Retiring on its own has to be terrifying. Some people look forward to it. People like my dad though, have zero interest in moving to Florida.

He was starting a new chapter.

No friends were waiting. He didn’t speak the language. Nor did he have any reservations. A 73-year-old American making his way through two foreign countries with a backpack and a tent.

I love the idea that to confidently take his next life steps, he chose to get lost.

I love the idea that no matter how scared he was he never once doubted his decision.

I love the fact that choosing to come to Spain and get on that train was his quiet way of saying — “I’m just getting started.”

Life is short for some.

While it’s long for others.

To buck the former and be a latter, save your words and speak with your actions.

At that moment, my dad taught me that it’s up to us to make our own green lights in life no matter how scared we are.

His time on the Camino was far from perfect. It rained for days on end.

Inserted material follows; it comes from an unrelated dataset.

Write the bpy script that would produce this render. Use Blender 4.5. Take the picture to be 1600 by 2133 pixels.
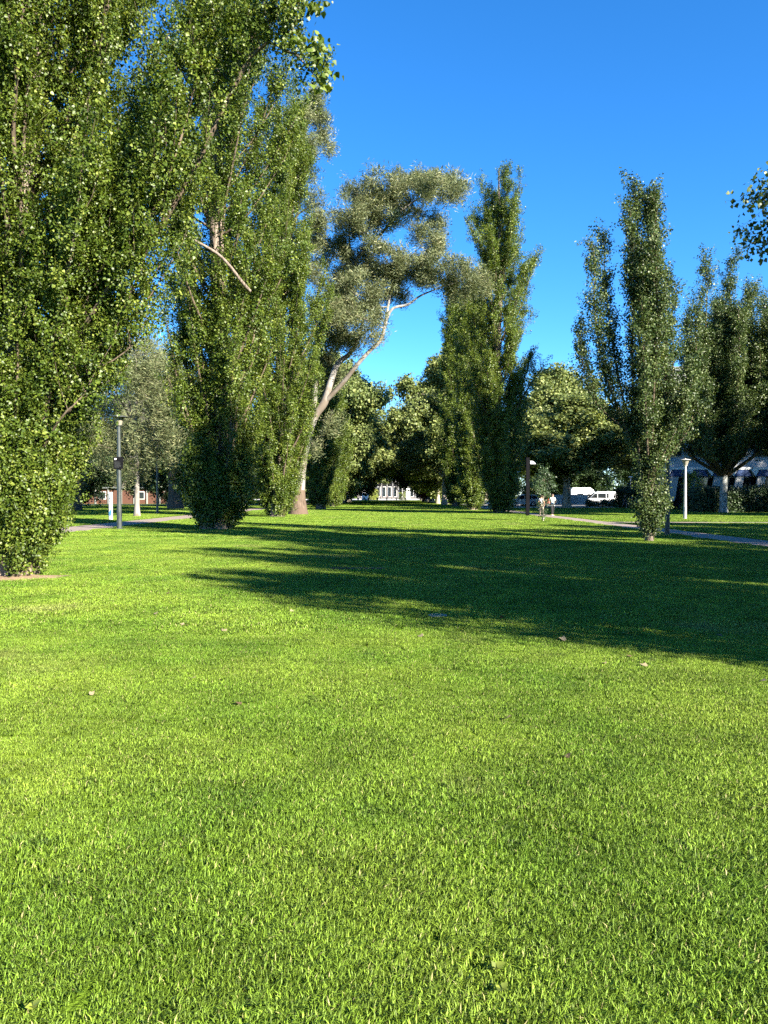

He twisted his ankle alone while climbing a mountain. He made wrong turns that led to places that didn’t show up on the map.

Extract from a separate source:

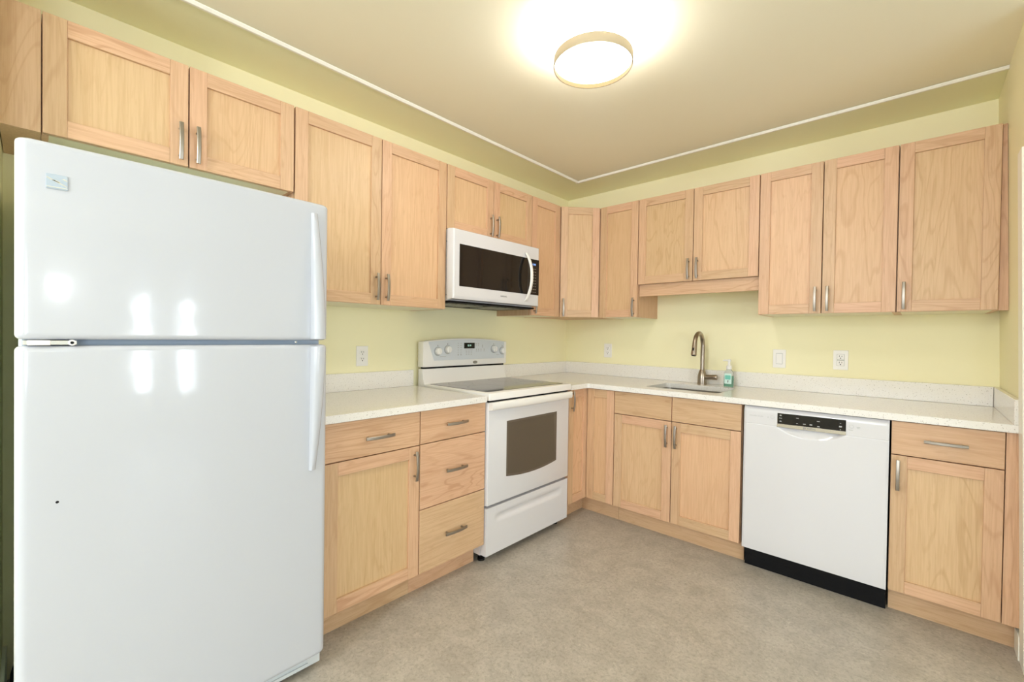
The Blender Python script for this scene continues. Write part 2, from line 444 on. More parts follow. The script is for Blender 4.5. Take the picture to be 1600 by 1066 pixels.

All of *those imperfections he experienced though are his favorite stories* today.

That’s what happens when you develop the “get on the damn train” mindset.

You learn to smile at trouble.

And you also learn that the best way to laugh tomorrow is by facing your fears today.

Be bold in the moments that matter.

All the other ‘rules for life,’ are worthless without it.

As my dad would say, “Our lives are defined by the times we put our fears aside and get on the damn train anyway!”